## GIVEN PROBLEM
Leaving the pictures out, print the lines from the first line of the listing through the line containing "above the ground", exactly as they read, and no others.

## SUPPLIED INFORMATION
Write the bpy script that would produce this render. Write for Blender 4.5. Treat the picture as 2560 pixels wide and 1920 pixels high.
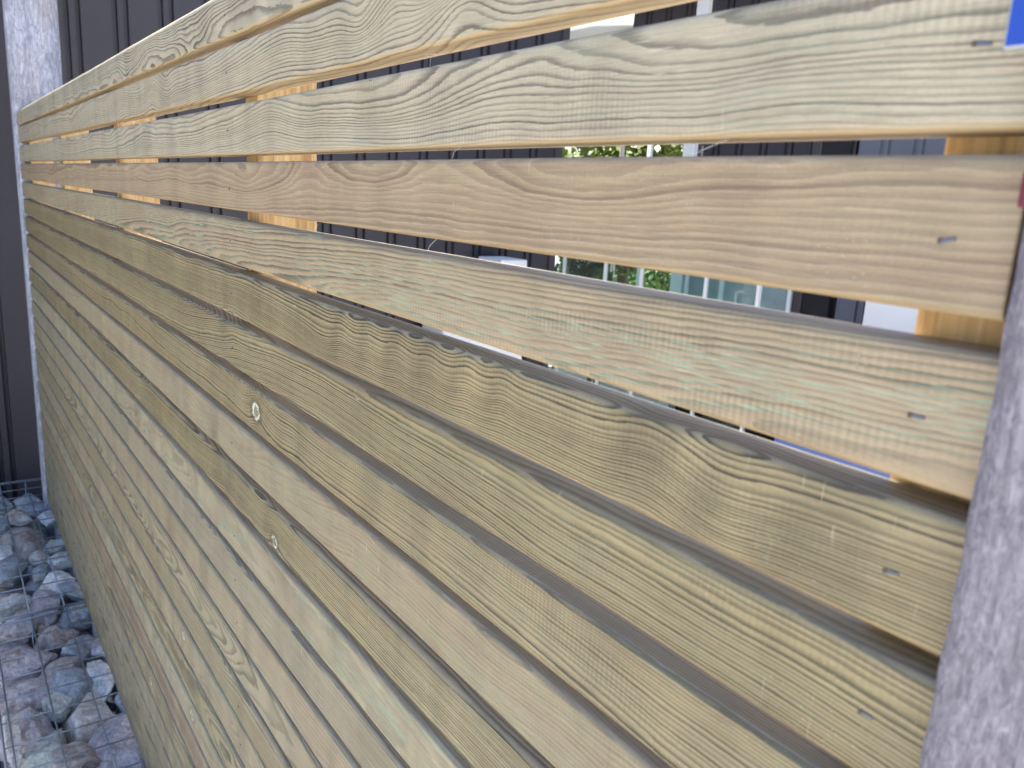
import bpy, bmesh, math, random
import numpy as np
from mathutils import Vector, Matrix, noise as mnoise

for o in list(bpy.data.objects): bpy.data.objects.remove(o)
S = bpy.context.scene
COL = S.collection
ZT = 2.25                      # height of the fence top above the ground

# ------------------------------------------------------------------ camera
cam_d = bpy.data.cameras.new("camera"); cam = bpy.data.objects.new("camera", cam_d); COL.objects.link(cam)
YAW, PIT, ROL = 0.946256, 0.227019, 0.054604
CX, CD, CZ = 0.0, 0.36665, -0.26643 + ZT
fw = Vector((-math.sin(YAW)*math.cos(PIT), math.cos(YAW)*math.cos(PIT), -math.sin(PIT)))
r0 = Vector((math.cos(YAW), math.sin(YAW), 0)); u0 = r0.cross(fw)
rr = r0*math.cos(ROL) + u0*math.sin(ROL); uu = -r0*math.sin(ROL) + u0*math.cos(ROL)
M = Matrix((rr, uu, -fw)).transposed().to_4x4(); M.translation = (CX, -CD, CZ)
cam.matrix_world = M
cam_d.sensor_width = 36; cam_d.lens = 36*2023.2/2560
cam_d.clip_start = 0.01; cam_d.clip_end = 5000
cam_d.dof.use_dof = True; cam_d.dof.focus_distance = 1.10; cam_d.dof.aperture_fstop = 10.5
S.camera = cam

# ------------------------------------------------------------------ world, sun, exposure
SUN_EL, SUN_AZ = math.radians(68), math.radians(-50)     # azimuth from +Y towards +X
w = bpy.data.worlds.new("World"); S.world = w; w.use_nodes = True
nt = w.node_tree; nt.nodes.clear()
sky = nt.nodes.new('ShaderNodeTexSky'); sky.sky_type = 'NISHITA'; sky.sun_disc = False
sky.sun_elevation = SUN_EL; sky.sun_rotation = SUN_AZ
sky.air_density = 1.0; sky.dust_density = 1.6; sky.ozone_density = 0.8
bg = nt.nodes.new('ShaderNodeBackground'); bg.inputs['Strength'].default_value = 0.085
wo = nt.nodes.new('ShaderNodeOutputWorld')
nt.links.new(sky.outputs[0], bg.inputs[0]); nt.links.new(bg.outputs[0], wo.inputs[0])
sd = bpy.data.lights.new("sun", 'SUN'); sd.energy = 5.0; sd.angle = math.radians(0.53); sd.color = (1.0, 0.93, 0.82)
so = bpy.data.objects.new("sun", sd); COL.objects.link(so)
sv = Vector((math.sin(SUN_AZ)*math.cos(SUN_EL), math.cos(SUN_AZ)*math.cos(SUN_EL), math.sin(SUN_EL)))
so.rotation_euler = sv.to_track_quat('Z', 'Y').to_euler(); so.location = (0, 3, 8)
S.view_settings.view_transform = 'Standard'; S.view_settings.look = 'None'
S.view_settings.exposure = 2.2; S.view_settings.gamma = 1
S.render.engine = 'CYCLES'
S.render.resolution_x = 1024; S.render.resolution_y = 768
S.cycles.max_bounces = 8; S.cycles.diffuse_bounces = 5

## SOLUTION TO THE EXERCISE
Write the bpy script that would produce this render. Write for Blender 4.5. Treat the picture as 2560 pixels wide and 1920 pixels high.
import bpy, bmesh, math, random
import numpy as np
from mathutils import Vector, Matrix, noise as mnoise

for o in list(bpy.data.objects): bpy.data.objects.remove(o)
S = bpy.context.scene
COL = S.collection
ZT = 2.25                      # height of the fence top above the ground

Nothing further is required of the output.